Eskiden köyde-kentte İslâmiyetin "Komşuluk" hakkında koy­duğu bu hükümlere harfiyen uyu­lurdu. Sünnette, mevlitte, düğün­de konu-komşu tören sahibine iş bile bırakmazlardı. Bir düğün ol­duğunda, bütün köy delikanlıları dibekte solku döğer: her evden, başlar üstünde taşınan baklava tepsileri çıkar; yiyecek-yakacak ne varsa konu-komşu tarafından karşılanırdı. "İmece" denilen bir âdet vardı Şimdi kaç köyümüzde yaşatılmaya çalışılıyor, doğrusu bilemiyorum. Tarla mı sürülecek, ekin mi derilecek, ev mi yapıla­cak, bir imece ki, kotarılacak işin ne zaman başladığı, ne zaman bit­tiği bilinmezdi. "Köy odası" deni­len bir içtimaî müessese mevcut­tu. Köyün erkekleri her fırsatta burada biraraya gelirler, şahsi işleri, amme işlerini görüşür, danışırlardı. Birkaç yıl önce birer vesi­le ile gidebildiğim Ayaş'ın "İlhan" ve Yenimahalle'nin "İm­rendi" köylerinde bu "Köy odası" geleneğinin hâlâ yaşandı­ğını memnuniyetle gördüm.

Şehirlerde de, kadın ve er­keklerin kendi aralarında "Komşuluk" münasebetleri olur­du. Mahalleye bir yabancı geldi mi, olağan dışı bir şey oldu mu, pencerelerden, balkonlardan, saçaklardan başlar uzatılır, bu haber konu-komşuya hemen yayılırdı.
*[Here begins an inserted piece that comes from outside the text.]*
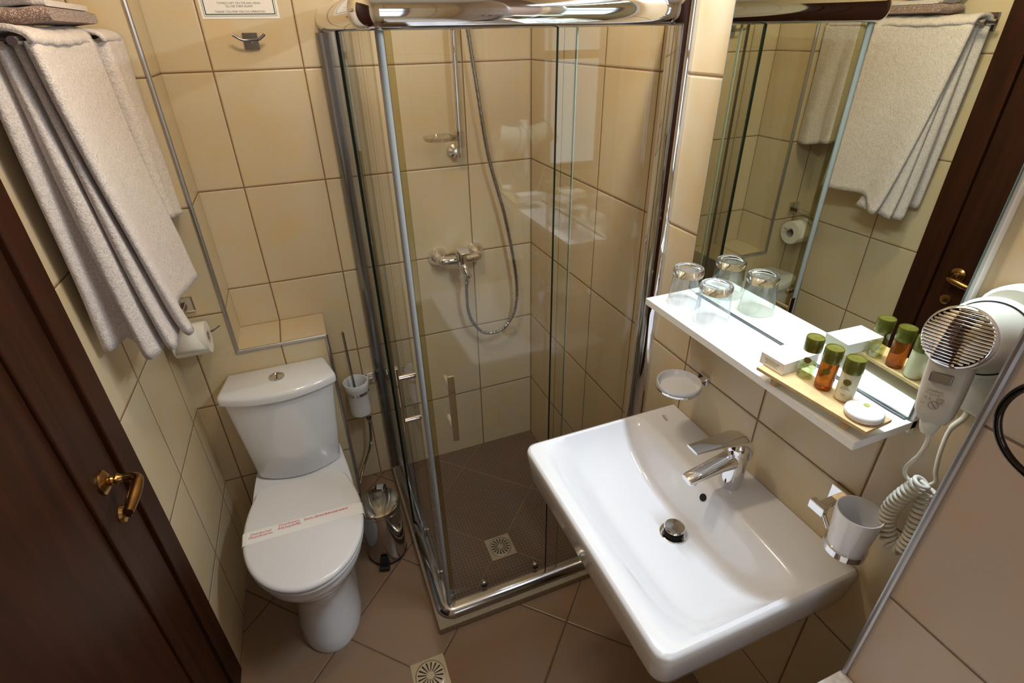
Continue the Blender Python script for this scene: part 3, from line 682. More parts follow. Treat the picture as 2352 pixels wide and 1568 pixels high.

Şimdi şehirlerimize apartman hayatı hakim oldu. Aynı apartmanda oturan komşuların sıkıntılarından, sevinçlerinden ha­berleri olmuyor. Bir dairede "Ce­naze" oluyor da, bitişik daireden şarkı, türkü, eğlence, komiklik sesleri geliyor. Kim borçlu, hasta, kim dertli, haberdar olan da, ilgilenen de yok. Okula, aske­re giden mi var, okuldan, asker­den dönen mi, kimsenin umurunda değil.
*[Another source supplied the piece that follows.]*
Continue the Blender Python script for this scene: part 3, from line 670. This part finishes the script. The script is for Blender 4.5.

Niçin böyle?. Bu hale nasıl geldik? Harp-darp görmüş, bollu­ğu da, kıtlığı da yaşamış bir top­lum bu hale birdenbire mi gelmiş? Allah'ın emri, Peygamberin kavli nasıl çiğnenmiş?.. Peygamberimiz Efendimiz- "İyi komşuluk, mem­leketleri mamureye çevirir" diye boşuna buyurmamış. Hadis-i şeri­fin mefhum-u muhalifi, bugünkü cemiyet hayatımızın, milletimizin tasviridir.